## TASK OBJECTIVE
Extract the lines that hold the string "from".

____ DATA SHOWN

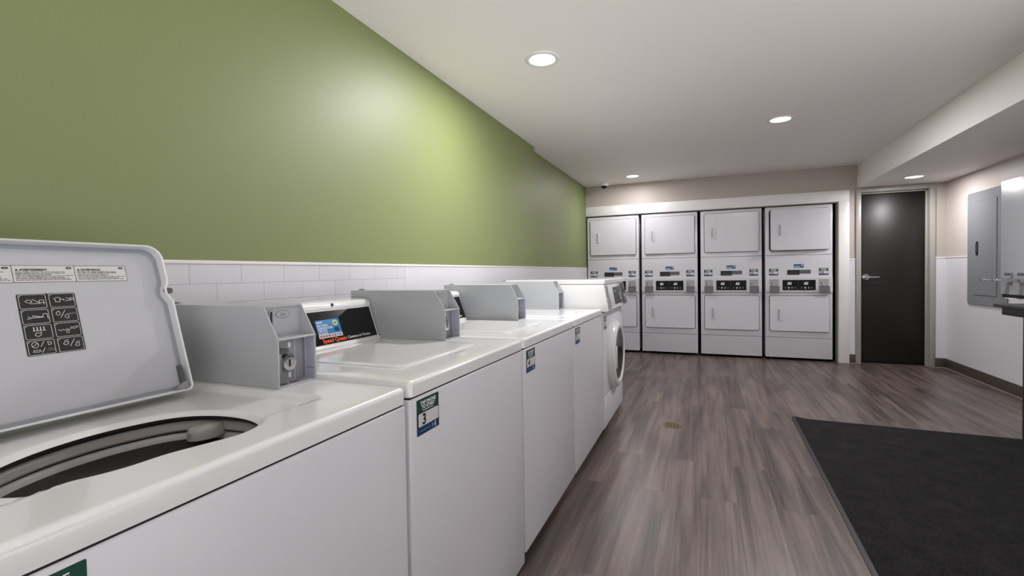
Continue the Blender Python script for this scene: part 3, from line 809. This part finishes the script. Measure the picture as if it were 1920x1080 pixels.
def dryer(x0, nums, label, ajar=0.):
    w = .715; x1 = x0 + w; yf = YB - .004; org = Vector((x0 + w / 2, YB + .34, 0))
    t = thing('stacked_dryer', org, label, 'dryer', 'white stacked dryers in the far wall')
    fr = Frame((x0, yf, 0), (1, 0, 0), (0, 0, 1))      # outward normal is -y
    b = MB()
    b.box(x0, x1, yf, YB + .68, .030, 1.899, 'enamel3', .006, 2)
    b.box(x0 + .002, x1 - .002, yf + .012, YB + .682, .028, 1.897, 'seam')
    for z in (1.300, .2815): b.frect(fr, .003, w - .003, z - .0025, z + .0025, -.001, .0006, 'dgrey')
    b.frect(fr, .008, w - .008, 1.884, 1.887, -.001, .0006, 'mgrey')
    b.build('cabinet', t, org)
    for i in (0, 1):
        for j in (0, 1):
            b = MB(); px, py = (x0 + .07, x1 - .07)[i], (yf + .07, YB + .6)[j]
            b.cyl((px, py, 0), (px, py, .034), .018, .014, 'rubber_gap', 14); b.build('foot', t, org)
    # doors: dark reveal line, panel, grip
    for k, (z0, z1) in enumerate(((1.360, 1.860), (.361, .797))):
        xa, xb = .047, .680
        b = MB(); b.frect(fr, xa - .006, xb + .006, z0 - .006, z1 + .006, 0, .0012, 'seam', .027, 6); b.build('door_reveal', t, org)
        piv = fr.p(xb, 0, .002)
        ang = ajar if k == 0 else 0.
        R = Matrix.Rotation(ang, 4, 'Z')
        fo = Vector(fr.p(0, 0, 0)) - piv; fo.rotate(R); uu = Vector((1, 0, 0)); uu.rotate(R)
        fd = Frame(piv + fo, uu, (0, 0, 1))
        b = MB(); b.frect(fd, xa, xb, z0, z1, .0013, .017, 'enamel3', .022, 6); b.frect(fd, xa + .004, xb - .004, z0 + .004, z1 - .004, .017, .0195, 'enamel3', .020, 6)
        if ang: b.frect(fd, xa + .03, xb - .03, z0 + .03, z1 - .03, -.035, .0013, 'enamel3', .03, 6)
        dd = b.build('dryer_door', t, org, 50)
        gz = (z0 + z1) / 2 - (.004 if k == 0 else .012); gx = .150
        b = MB()
        b.frect(fd, gx - .030, gx + .030, gz - .076, gz + .076, .0195, .0225, 'enamel3', .008)
        b.frect(fd, gx - .020, gx + .010, gz - .062, gz + .066, .0225, .0230, 'lightgrey', .006)  # flat grey inset painted as the shadow inside the grip
        b.frect(fd, gx + .006, gx + .022, gz - .066, gz + .070, .0230, .030, 'enamel3', .006)
        b.build('door_pull', dd, org)
    # control section standing slightly proud
    b = MB(); b.frect(fr, .002, w - .002, .842, 1.030, 0, .014, 'enamel3', .004); b.frect(fr, .02, w - .02, .842, .848, .014, .0145, 'mgrey')
    con = b.build('control_section', t, org)
    b = MB(); b.frect(fr, .188, .538, .868, .994, .014, .0185, 'blackp', .003)
    for c in (.188, .363):
        b.ftext(fr, '00', c + .055, .944, .036, .0190, 'white', 'LEFT', .0008, 1.2)
        b.frect(fr, c + .052, c + .095, .936, .948, .0186, .0190, 'white', .002)
        for i in range(4):
            b.frect(fr, c + .022 + .036 * i, c + .038 + .036 * i, .888, .908, .0186, .0190, ('dgrey', 'offw', 'mgrey', 'inkg')[i], .004)
    b.frect(fr, .356, .358, .87, .99, .0185, .0189, 'dgrey')
    b.build('display_panel', con, org)
    for c in (.047, .573):
        b = MB()
        b.frect(fr, c, c + .100, .926, 1.003, .014, .020, 'meter', .003); b.frect(fr, c + .022, c + .029, .932, .966, .020, .0208, 'ink', .002); b.frect(fr, c + .034, c + .040, .938, .960, .020, .0212, 'offw', .002)
        b.build('coin_slot', con, org)
        b = MB()
        b.frect(fr, c + (.0 if c < .3 else .003), c + .104, .846, .918, .014, .050, 'meterd', .004); b.frect(fr, c + .012, c + .092, .856, .908, .050, .052, 'meterd', .003)
        b.frect(fr, c + .002, c + .100, .914, .919, .014, .052, 'dgrey')
        b.build('coin_drawer', con, org)
    # name plate, blue notice, two number stickers
    b = MB(); b.frect(fr, .240, .372, 1.058, 1.117, 0, .004, 'blackm', .002); b.frect(fr, .372, .490, 1.072, 1.117, 0, .0035, 'dgrey', .002)
    b.frect(fr, .262, .352, 1.076, 1.080, .004, .0043, 'inkg')
    b.build('name_plate', t, org)
    b = MB(); b.frect(fr, .309, .415, 1.142, 1.186, 0, .0006, 'sblue2', .001, 2); b.frect(fr, .309, .380, 1.170, 1.186, .0006, .0008, 'lblue'); b.frect(fr, .380, .415, 1.146, 1.186, .0006, .0009, 'lblue')
    b.frect(fr, .390, .408, 1.162, 1.180, .0009, .0011, 'offw', .006)
    b.build('notice_sticker', t, org)
    number_label(fr, .042, 1.050, .100, .085, nums[0], t, org); number_label(fr, .575, 1.050, .096, .085, nums[1], t, org)
    return t

XD = -.0395
PD = .7525
dryer(XD, ('7', '8'), 'leftmost stacked dryer, partly hidden behind the washer row')
dryer(XD + PD, ('9', '10'), 'stacked dryer with stickers 9 and 10, second from the green wall')
dryer(XD + 2 * PD, ('11', '12'), 'stacked dryer with stickers 11 and 12, doors shut, beside the ajar one')
dryer(XD + 3 * PD, ('13', '14'), 'rightmost stacked dryer, its upper door slightly ajar', math.radians(6))

# ------------------------------------------------------------------ electrical panel on the right wall
org = Vector((XR - .012, 5.86, 1.30))
t = thing('breaker_panel', org, 'grey steel electrical panel cover flush on the right wall', 'electrical panel')
fr = Frame((XR - .006, 0, 0), (0, -1, 0), (0, 0, 1))   # right = -y, outward = -x
b = MB(); b.frect(fr, -6.178, -5.50, .752, 1.856, -.001, .010, 'panelg', .022, 6); b.build('cover', t, org)
b = MB(); b.frect(fr, -6.066, -5.652, .848, 1.764, .010, .0108, 'dgrey', .006); b.frect(fr, -6.063, -5.655, .851, 1.761, .0108, .0145, 'panelg', .006); dd = b.build('panel_door', t, org)
b = MB(); b.frect(fr, -6.005, -5.965, 1.235, 1.372, .0145, .018, 'ink', .018, 6); b.frect(fr, -5.998, -5.972, 1.262, 1.345, .018, .023, 'steel', .010); b.build('latch', dd, org)

# ------------------------------------------------------------------ soap vending machine at the right edge
VX = 3.715
org = Vector((XR - .14, 4.62, .9))
t = thing('vending_machine', org, 'white wall mounted laundry soap vending machine at the right edge', 'vending machine')
b = MB(); b.box(VX, XR - .007, 4.20, 4.992, .9055, 1.806, 'grey', .005, 2); b.build('cabinet', t, org)
b = MB(); b.box(VX + .004, XR - .007, 4.205, 4.975, .880, .9055, 'blackp'); b.box(VX - .004, XR - .007, 4.205, 4.925, .8715, .880, 'white', .002); b.build('bottom_tray', t, org)
fr = Frame((VX, 0, 0), (0, -1, 0), (0, 0, 1))
for k, yy in enumerate((4.865, 4.700)):
    b = MB()
    b.frect(fr, -yy - .042, -yy + .042, 1.035, 1.078, 0, .014, 'mgrey', .004)
    b.frect(fr, -yy - .036, -yy + .036, 1.056, 1.074, .014, .018, 'dgrey', .003)
    b.frect(fr, -yy - .042, -yy + .042, 1.000, 1.035, 0, .030, 'chrome', .004)
    b.build('coin_mechanism', t, org)
    b = MB(); b.box(VX - .155, VX - .02, yy - .026, yy + .026, 1.016, 1.027, 'chrome', .003); b.box(VX - .165, VX - .150, yy - .032, yy + .032, 1.010, 1.033, 'chrome', .004)
    for q in range(3): b.cyl((VX - .045 - .035 * q, yy, 1.027), (VX - .045 - .035 * q, yy, 1.0295), .011, .011, 'dgrey', 14)
    b.build('coin_slide', t, org)

# ------------------------------------------------------------------ folding table at the right edge
org = Vector((3.69, 3.75, 0))
t = thing('table', org, 'black table under the vending machine at the right edge', 'table')
b = MB(); b.box(3.390, 3.965, 3.15, 4.345, .845, .868, 'tablet', .004, 2); b.build('table_top', t, org)
b = MB(); b.box(3.397, 3.93, 3.22, 4.255, .797, .845, 'blackp', .002); b.build('apron', t, org)
for px in (3.405, 3.90):
    for py in (3.26, 4.00):
        b = MB(); zf = .0101 if px < 3.6 else .0
        b.box(px, px + .04, py, py + .04, zf, .797, 'blackm', .003); b.build('leg', t, org)

# ------------------------------------------------------------------ floor mat and drain
t = thing('floor_mat', (2.8, 2.6, 0), 'large charcoal entrance mat on the plank floor', 'mat')
org = t.location
A, B_, Cc, D = (2.117, 4.078), (3.56, 4.046), (3.52, .90), (2.045, .93)
b = MB(); n = 40; vs = []; fs = []
def bil(u, v): return tuple((A[i] * (1 - u) + B_[i] * u) * (1 - v) + (D[i] * (1 - u) + Cc[i] * u) * v for i in (0, 1))
def lift(u, v): return .012 * max(0, 1 - math.hypot(u * 1.4, v * 3.2) / .12) ** 2
for z in (0, .010):
    for j in range(n + 1):
        for i in range(n + 1):
            u, v = i / n, j / n; q = bil(.012 + u * .976, .006 + v * .988); vs.append((q[0], q[1], z + (lift(u, v) if z else .0)))
K = (n + 1) ** 2
for j in range(n):
    for i in range(n):
        a = j * (n + 1) + i
        fs.append((a + K, a + 1 + K, a + n + 2 + K, a + n + 1 + K)); fs.append((a, a + n + 1, a + n + 2, a + 1))
b.add(vs, fs, 'carpet'); b.build('carpet_pile', t, org)
b = MB()
ring = [(i / n, 0) for i in range(n)] + [(1, i / n) for i in range(n)] + [(1 - i / n, 1) for i in range(n)] + [(0, 1 - i / n) for i in range(n)]
vs = []
for (s, z) in ((1.0, 0.0005), (1.0, .004), (.974, .0095), (.974, .0005)):
    for u, v in ring:
        uu, vv = (.5 + (u - .5) * s, .5 + (v - .5) * (1 - (1 - s) * .5)); q = bil(uu, vv); vs.append((q[0], q[1], z + (lift(u, v) if z > .001 else 0)))
m_ = len(ring)
b.add(vs, [(k * m_ + i, k * m_ + (i + 1) % m_, ((k + 1) % 4) * m_ + (i + 1) % m_, ((k + 1) % 4) * m_ + i) for k in range(4) for i in range(m_)], 'blackm')
b.build('rubber_edge', t, org)

t = thing('floor_drain', (1.285, 3.61, 0), 'small round brass floor drain cover in the plank floor', 'drain cover')
org = t.location
b = MB(); b.lathe(org, (0, 0, 1), [(.066, .0), (.066, .003), (.058, .0045), (.052, .003), (0, .003)], 'brass', 40); b.build('drain_ring', t, org)
b = MB()
for k in range(10):
    a = 2 * math.pi * k / 10; c = org + Vector((math.cos(a) * .040, math.sin(a) * .040, 0)); b.cyl(c + Vector((0, 0, .0028)), c + Vector((0, 0, .0036)), .0085, .0085, 'seam', 12)
for k in range(5):
    a = 2 * math.pi * k / 5 + .3; c = org + Vector((math.cos(a) * .018, math.sin(a) * .018, 0)); b.cyl(c + Vector((0, 0, .0028)), c + Vector((0, 0, .0036)), .0065, .0065, 'seam', 12)
b.build('grate_opening', t, org)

________

## SOLUTION FOR THIS PROBLEM
Continue the Blender Python script for this scene: part 3, from line 809. This part finishes the script. Measure the picture as if it were 1920x1080 pixels.
dryer(XD + PD, ('9', '10'), 'stacked dryer with stickers 9 and 10, second from the green wall')